История дала на этот вопрос вполне ясный ответ. Черниговские и галицко-волынские князья сделали вид, что Орды не существует, что она, после разорительного похода, исчезла, как страшный сон.
Даниил Романович Галицкий, вернувшись после Батыева разорения на Русь, из-за смрада разлагавшихся трупов не смог въехать ни в Брест, ни во Владимир-Волынский. Земля раздиралась на части боярами, разорялась набегами язычников-литовцев и Ростислава Черниговского в союзе с венграми и поляками, а семь южных городов сохранились потому, что их князья обещали сеять пшеницу и просо татарам. Бояр Даниил усмирил, договорившиеся с татарами города выжег, Романа с иноземцами разгромил наголову. Папа римский, власть которого князь готов был признать, величал его королем, но обещанного крестоносного воинства всё не было. Тем временем отряды, посланные Батыем, продолжали разорять Западную Русь. "Что мне в королевском венце? — вопрошал Даниил. — Татары не перестают делать нам зло; зачем я буду принимать венец, когда мне не дают помощи?!" В это время пришли послы Батыя со словами: "Дай Галич!". Князю пришлось, смиря гордыню, идти на поклон в Орду, где побывало уже немало его соперников в борьбе за власть над русскими землями[141].

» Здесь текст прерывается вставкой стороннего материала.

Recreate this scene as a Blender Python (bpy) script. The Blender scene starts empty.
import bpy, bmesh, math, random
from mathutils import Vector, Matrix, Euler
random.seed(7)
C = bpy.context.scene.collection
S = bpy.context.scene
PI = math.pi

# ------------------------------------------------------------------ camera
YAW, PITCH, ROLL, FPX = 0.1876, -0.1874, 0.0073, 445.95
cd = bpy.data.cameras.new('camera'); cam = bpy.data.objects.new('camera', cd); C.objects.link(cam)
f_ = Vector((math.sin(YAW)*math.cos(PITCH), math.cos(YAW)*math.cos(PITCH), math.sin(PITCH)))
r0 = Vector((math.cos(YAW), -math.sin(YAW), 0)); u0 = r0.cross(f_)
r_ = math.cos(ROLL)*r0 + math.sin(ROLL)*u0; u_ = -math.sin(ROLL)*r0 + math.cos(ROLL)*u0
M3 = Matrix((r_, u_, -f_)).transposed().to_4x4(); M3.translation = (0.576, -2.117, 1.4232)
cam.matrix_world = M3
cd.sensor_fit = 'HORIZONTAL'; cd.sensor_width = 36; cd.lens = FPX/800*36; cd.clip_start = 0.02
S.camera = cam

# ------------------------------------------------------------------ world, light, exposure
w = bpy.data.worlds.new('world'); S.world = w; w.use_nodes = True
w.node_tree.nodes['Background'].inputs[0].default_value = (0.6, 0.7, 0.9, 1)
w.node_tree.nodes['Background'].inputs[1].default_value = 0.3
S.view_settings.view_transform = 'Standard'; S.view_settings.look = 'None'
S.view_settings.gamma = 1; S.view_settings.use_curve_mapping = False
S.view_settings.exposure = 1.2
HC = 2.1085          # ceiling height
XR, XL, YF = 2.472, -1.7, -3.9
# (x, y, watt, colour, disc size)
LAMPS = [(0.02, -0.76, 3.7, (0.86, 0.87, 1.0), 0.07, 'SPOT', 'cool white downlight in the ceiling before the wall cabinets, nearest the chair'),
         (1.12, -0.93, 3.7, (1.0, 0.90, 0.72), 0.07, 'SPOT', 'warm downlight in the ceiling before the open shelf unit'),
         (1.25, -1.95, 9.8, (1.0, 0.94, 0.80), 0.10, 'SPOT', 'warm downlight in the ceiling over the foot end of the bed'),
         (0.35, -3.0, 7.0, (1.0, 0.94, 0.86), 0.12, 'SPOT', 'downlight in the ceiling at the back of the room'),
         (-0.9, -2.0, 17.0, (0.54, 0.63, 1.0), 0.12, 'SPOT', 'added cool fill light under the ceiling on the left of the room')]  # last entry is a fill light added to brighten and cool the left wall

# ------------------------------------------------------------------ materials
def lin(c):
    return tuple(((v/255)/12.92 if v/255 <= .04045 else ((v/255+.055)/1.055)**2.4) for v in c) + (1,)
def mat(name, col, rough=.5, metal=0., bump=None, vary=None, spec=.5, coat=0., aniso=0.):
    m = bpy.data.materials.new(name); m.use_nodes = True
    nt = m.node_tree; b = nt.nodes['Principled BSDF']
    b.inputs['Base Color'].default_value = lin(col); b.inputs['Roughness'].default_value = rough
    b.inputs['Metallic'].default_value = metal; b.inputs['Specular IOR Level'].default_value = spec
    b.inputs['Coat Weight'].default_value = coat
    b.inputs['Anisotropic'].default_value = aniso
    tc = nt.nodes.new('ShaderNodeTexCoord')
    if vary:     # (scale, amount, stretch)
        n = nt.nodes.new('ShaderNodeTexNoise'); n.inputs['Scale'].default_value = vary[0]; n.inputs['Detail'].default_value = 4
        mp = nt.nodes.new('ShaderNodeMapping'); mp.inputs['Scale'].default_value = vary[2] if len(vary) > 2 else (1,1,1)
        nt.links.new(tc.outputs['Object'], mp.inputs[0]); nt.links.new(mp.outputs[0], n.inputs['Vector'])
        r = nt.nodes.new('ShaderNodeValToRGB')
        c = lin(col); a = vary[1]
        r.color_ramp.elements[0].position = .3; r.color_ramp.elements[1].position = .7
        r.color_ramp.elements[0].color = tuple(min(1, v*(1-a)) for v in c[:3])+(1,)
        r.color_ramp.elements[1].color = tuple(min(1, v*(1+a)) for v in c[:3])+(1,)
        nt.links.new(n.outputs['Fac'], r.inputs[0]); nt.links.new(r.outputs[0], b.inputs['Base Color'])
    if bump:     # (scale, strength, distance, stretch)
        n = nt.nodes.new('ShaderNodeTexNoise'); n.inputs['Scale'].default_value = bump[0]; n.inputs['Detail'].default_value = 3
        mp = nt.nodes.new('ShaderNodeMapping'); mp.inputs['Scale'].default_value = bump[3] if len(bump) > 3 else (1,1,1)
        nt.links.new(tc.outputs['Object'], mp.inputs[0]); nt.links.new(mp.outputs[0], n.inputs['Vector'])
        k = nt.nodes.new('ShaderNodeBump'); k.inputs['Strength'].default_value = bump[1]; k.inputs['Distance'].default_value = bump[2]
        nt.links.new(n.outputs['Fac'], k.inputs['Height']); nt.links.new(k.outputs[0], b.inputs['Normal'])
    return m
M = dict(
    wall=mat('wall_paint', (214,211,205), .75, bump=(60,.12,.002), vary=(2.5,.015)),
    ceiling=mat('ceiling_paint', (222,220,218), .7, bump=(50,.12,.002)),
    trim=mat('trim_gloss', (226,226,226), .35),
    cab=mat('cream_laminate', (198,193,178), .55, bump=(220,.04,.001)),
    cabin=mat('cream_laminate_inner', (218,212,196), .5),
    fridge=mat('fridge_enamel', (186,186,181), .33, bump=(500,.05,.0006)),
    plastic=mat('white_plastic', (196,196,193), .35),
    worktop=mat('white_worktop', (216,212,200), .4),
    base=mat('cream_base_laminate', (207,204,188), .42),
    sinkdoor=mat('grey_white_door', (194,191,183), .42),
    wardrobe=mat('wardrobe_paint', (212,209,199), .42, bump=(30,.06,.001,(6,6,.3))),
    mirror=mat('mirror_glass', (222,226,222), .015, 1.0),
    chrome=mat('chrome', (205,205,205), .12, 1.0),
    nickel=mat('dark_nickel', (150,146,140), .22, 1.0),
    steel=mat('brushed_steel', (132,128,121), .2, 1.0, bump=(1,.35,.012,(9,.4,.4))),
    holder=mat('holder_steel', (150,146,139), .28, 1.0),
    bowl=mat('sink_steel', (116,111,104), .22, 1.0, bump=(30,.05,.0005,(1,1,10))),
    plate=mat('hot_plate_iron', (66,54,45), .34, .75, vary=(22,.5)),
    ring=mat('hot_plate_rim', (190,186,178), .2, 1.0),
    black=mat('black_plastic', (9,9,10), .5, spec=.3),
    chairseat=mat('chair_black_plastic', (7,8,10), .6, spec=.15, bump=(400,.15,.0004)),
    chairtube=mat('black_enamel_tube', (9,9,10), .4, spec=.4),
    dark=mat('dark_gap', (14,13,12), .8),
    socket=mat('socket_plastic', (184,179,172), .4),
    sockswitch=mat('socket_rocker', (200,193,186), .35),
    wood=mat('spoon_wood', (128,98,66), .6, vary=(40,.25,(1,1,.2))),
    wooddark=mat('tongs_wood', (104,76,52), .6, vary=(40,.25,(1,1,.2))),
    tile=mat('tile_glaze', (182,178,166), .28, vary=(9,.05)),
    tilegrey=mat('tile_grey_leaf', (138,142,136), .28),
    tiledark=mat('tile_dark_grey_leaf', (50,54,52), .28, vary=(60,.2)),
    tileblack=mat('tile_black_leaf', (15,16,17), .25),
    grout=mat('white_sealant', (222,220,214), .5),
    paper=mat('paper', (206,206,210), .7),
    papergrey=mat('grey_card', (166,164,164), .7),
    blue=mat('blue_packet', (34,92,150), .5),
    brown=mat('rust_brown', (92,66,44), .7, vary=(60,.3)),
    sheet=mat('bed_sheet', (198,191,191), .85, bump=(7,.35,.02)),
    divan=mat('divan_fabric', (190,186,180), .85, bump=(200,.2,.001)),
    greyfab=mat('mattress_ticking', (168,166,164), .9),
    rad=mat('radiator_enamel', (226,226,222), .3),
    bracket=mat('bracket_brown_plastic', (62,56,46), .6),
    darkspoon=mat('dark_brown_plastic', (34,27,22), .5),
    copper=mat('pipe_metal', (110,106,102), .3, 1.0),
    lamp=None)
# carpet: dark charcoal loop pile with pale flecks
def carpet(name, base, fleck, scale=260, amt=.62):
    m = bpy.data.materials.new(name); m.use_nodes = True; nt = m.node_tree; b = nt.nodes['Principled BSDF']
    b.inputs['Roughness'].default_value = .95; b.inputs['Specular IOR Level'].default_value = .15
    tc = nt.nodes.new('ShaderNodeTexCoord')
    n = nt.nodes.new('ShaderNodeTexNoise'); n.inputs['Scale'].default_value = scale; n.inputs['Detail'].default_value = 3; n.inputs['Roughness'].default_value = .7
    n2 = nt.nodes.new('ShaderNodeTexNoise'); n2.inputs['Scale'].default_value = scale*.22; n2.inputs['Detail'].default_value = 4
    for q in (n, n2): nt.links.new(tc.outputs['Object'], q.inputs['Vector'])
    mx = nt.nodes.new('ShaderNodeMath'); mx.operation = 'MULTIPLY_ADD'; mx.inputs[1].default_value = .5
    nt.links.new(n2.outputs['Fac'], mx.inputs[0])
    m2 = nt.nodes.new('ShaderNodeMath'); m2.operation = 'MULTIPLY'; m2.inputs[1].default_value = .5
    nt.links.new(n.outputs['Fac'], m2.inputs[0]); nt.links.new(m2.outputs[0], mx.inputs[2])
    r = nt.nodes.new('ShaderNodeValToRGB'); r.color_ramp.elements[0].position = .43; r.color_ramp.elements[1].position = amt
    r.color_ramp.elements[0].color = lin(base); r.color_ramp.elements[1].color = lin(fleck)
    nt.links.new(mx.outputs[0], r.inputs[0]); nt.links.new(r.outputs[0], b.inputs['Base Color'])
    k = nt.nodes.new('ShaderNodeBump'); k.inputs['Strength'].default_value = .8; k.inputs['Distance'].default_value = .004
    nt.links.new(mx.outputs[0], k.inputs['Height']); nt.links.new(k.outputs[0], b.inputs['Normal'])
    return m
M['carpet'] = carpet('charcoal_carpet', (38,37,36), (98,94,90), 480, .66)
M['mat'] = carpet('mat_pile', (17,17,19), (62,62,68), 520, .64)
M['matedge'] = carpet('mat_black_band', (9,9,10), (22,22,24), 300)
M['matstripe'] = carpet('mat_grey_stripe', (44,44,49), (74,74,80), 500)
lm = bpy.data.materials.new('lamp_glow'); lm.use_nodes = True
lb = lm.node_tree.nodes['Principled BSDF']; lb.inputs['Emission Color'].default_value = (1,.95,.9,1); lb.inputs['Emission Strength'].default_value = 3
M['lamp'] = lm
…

Не преуспел в политике игнорирования татар и упомянутый Ростислав Михайлович Черниговский. Женившись на дочери венгерского короля, он с иноземными союзниками усердно воевал земли Даниила, пока его самого не "разогнали" татары. Новым ударам подверглось и Черниговское княжество, где в уповании на военную помощь от папы римского отсиживался его отец Михаил Всеволодович Черниговский. В итоге всем сколько-нибудь заметным князьям Руси (о которых упоминают летописи) пришлось ехать на поклон в Орду: одним с большим, другим с меньшим уроном их землям, в зависимости от скорости оценки ими реальной военно-политической ситуации.
В 1244 г., на следующий год после Ярослава, искали мира в Орде Владимир Углицкий, сын Константина Ростовского, старшего из сыновей Всеволода Большое Гнездо; князь Борис Василькович, принявший власть над Ростовом после смерти своего отца, не отдав её, как было в обычае, своему вышеупомянутому дяде Владимиру Константиновичу; наконец, Василий Ярославский, сын Всеволода Константиновича, князя Суздальского и Ярославского, утративший в родственных делёжках Суздаль. Все они приехали к Батыю "со своими мужами" и просили у хана "про свою отчину".